In Unwritten Rules, Montreal-based organizational development consultant Lynn Harris explores why there is such a dearth of women in powerful positions in organizations. (And there still is, according to the "Catalyst Census," which highlights that women held only 14 per cent of board seats at Financial Post 500 companies in 2009.)

"For Harris, it all comes down to four unwritten rules that "aren't explicitly acknowledged in organizations" and "are rarely, if ever, talked about in job interviews." But, she writes, "We all know they exist."

She has organized the book into three distinct sections. In the first, she lays clear the unwritten rules, entrenched in the 1950s:

  • Senior leaders are available anytime and anywhere.
  • Senior leaders have a linear career path.
  • Senior leaders are competitive.
  • Senior leaders promote themselves.

These rules create an uneven playing field for women seeking senior leadership positions, especially for those who want flexibility to raise a family.

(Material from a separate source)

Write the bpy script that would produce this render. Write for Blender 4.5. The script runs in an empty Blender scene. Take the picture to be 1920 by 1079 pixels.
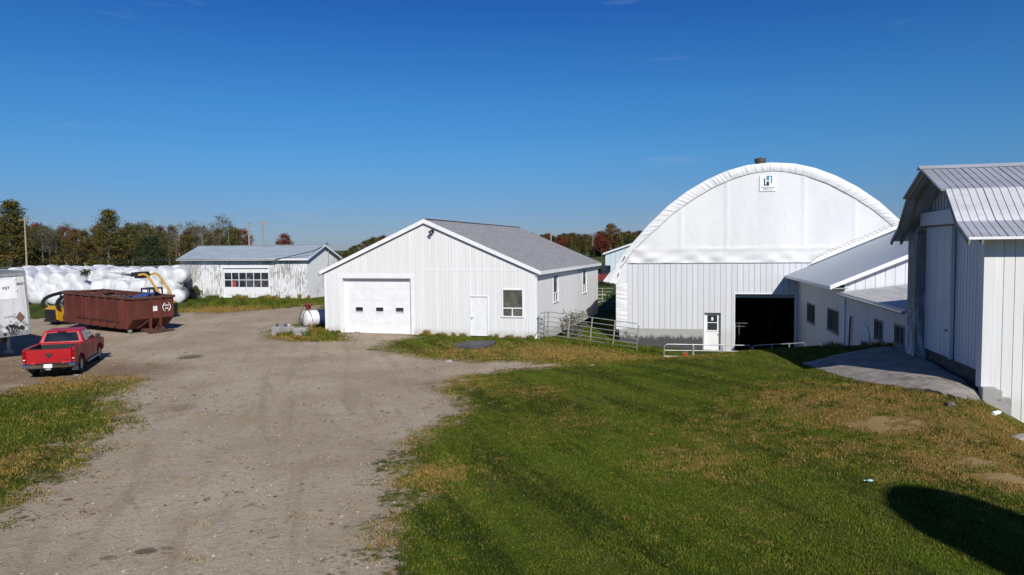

Still, plenty of women aspire to both so the book's second section explains what they need to know to work effectively within the unwritten -- if unfair -- rules that aren't likely to disappear anytime soon. Here, Harris covers everything from strategic influencing skills, mentoring and coaching to physical energy, emotional intelligence and authenticity.

It's her chapter on authenticity that readers will find particularly illuminating - regardless of whether they aspire to corporate heights. Here, Harris provides a practical framework for how individuals can be true to themselves when faced with situations where their values conflict (career versus family, collaboration versus assertiveness, for example). The important thing is to be able to recognize that our values don't necessarily change but their hierarchy can, depending on the situation.

There's something for everyone in this well-researched book -- including those who refuse to buy into the unwritten rules. The book's third section, "Corporate Refugees", features excerpts from interviews with women from around the globe who abandoned corporate life to chart more meaningful adventures.

Not surprisingly, more than half of them chose to start their own businesses.